Литературная премия "Национальный бестселлер" в этом году досталась Ксении Букше за роман "Завод "Свобода"".
Со смертью Виктора Топорова, основателя "Национального бестселлера" и главного двигателя литературной жизни Петербурга, у премии наступили не самые легкие времена. С ней и раньше было все не слава богу: за время существования премии, с 2001-го года, здесь чаще всего награждались книги, либо настолько очевидные, что их уже прославили другие премии (как это было в самом начале с романами Пелевина и Шишкина), либо настолько одиозные, что другой премии им не досталось бы, как "Господин Гексоген" Проханова. Скандал премия сделала своим главным содержанием: из года в год мы наблюдаем, как не очень хорошие, но громкие книги обходят на финише очень хорошие, за которые некому заступиться. Например, в 2013-м году в коротком списке так и осталась "Видоискательница" Софьи Купряшиной, а премию за роман "Волки и медведи" получил автор под псевдонимом Фигль-Мигль. Видно, очень уж не терпелось питерцам раскрыть свой главный литературный секрет, выведя на сцену скрывающуюся за псевдонимом рыжеволосую филологиню. Но последний "Национальный бестселлер" — это уж не скандал, а просто анекдот: на финишной прямой решающим голосом председателя жюри Леонида Юзефовича роман Ксении Букши "Завод "Свобода"" обходит "Теллурию" Владимира Сорокина.

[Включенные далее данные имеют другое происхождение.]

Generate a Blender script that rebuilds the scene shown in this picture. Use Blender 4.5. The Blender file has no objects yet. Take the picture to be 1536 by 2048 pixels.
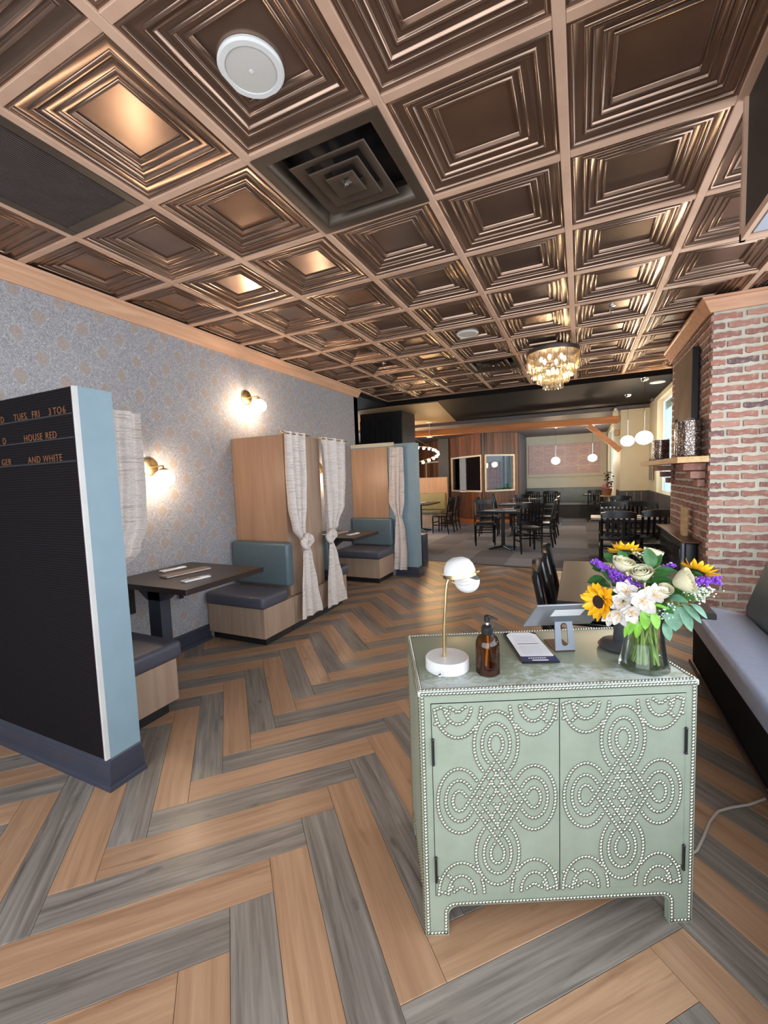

Дело не в том, что Букша написала плохой или слабый роман, а Владимир Сорокин — гениальный. И тот, и другой текст пытается зацепить суть сегодняшнего дня и преуспевает в этом. Только Букша пишет немного о том, откуда это все взялось: ее "Завод "Свобода"", в советские годы выпускавший военную продукцию, теперь с грехом пополам пытается перестроиться на новый лад. А Сорокин пишет о том, куда это все движется: "Теллурия" ставит окончательную точку в его прогнозе будущего страны, где православная риторика мешается с коммунистической, а предметом всеобщего вожделения становятся наркотики. Упражняясь на ниве производственного романа, Букша, как это модно у писателей первого ряда, по-шишкински пытается заглянуть в душу каждого персонажа, вынуть лирику из реалистического содержания: "Хорошо жить столько, сколько понадобится, и ты почти не переменишься, как не менялся до сих пор". Но интересно, что обнаруживает она там почти тот же, сорокинский, сбой речи, сбой смысла. В романе множество действующих лиц, и каждый говорит за себя, и каждому нечего обнажить, разве что пустоту собственного содержания, то, что у Букши описывается как "чувство нехватки". Ничего не меняется, подталкивает читателя Букша, и со "Свободы" никуда не деться. Ровно те же мысли — что история складывается из повторений, что те же крестоносцы и те же коммунисты сольются в итоге в едином бредовом экстазе — исповедует и "Теллурия" Сорокина. Только у Букши все это выливается в интеллигентный разговор на чьей-то кухне: типа, мы-то с вами знаем, откуда оно все взялось. И мы действительно радостно узнаем в ее мыслях и героях наши собственные мысли и знакомых персонажей с улицы. А Сорокин пишет о том, что мы разглядеть пока что не сумели. Мы-то с вами знаем, кто из них настоящий национальный бестселлер. Но также можем понять, почему победила все-таки Букша: камерное узнавание из ее текста еще не имеет силы окончательного приговора, и можно вообразить, что речь только о литературе, ни о чем больше.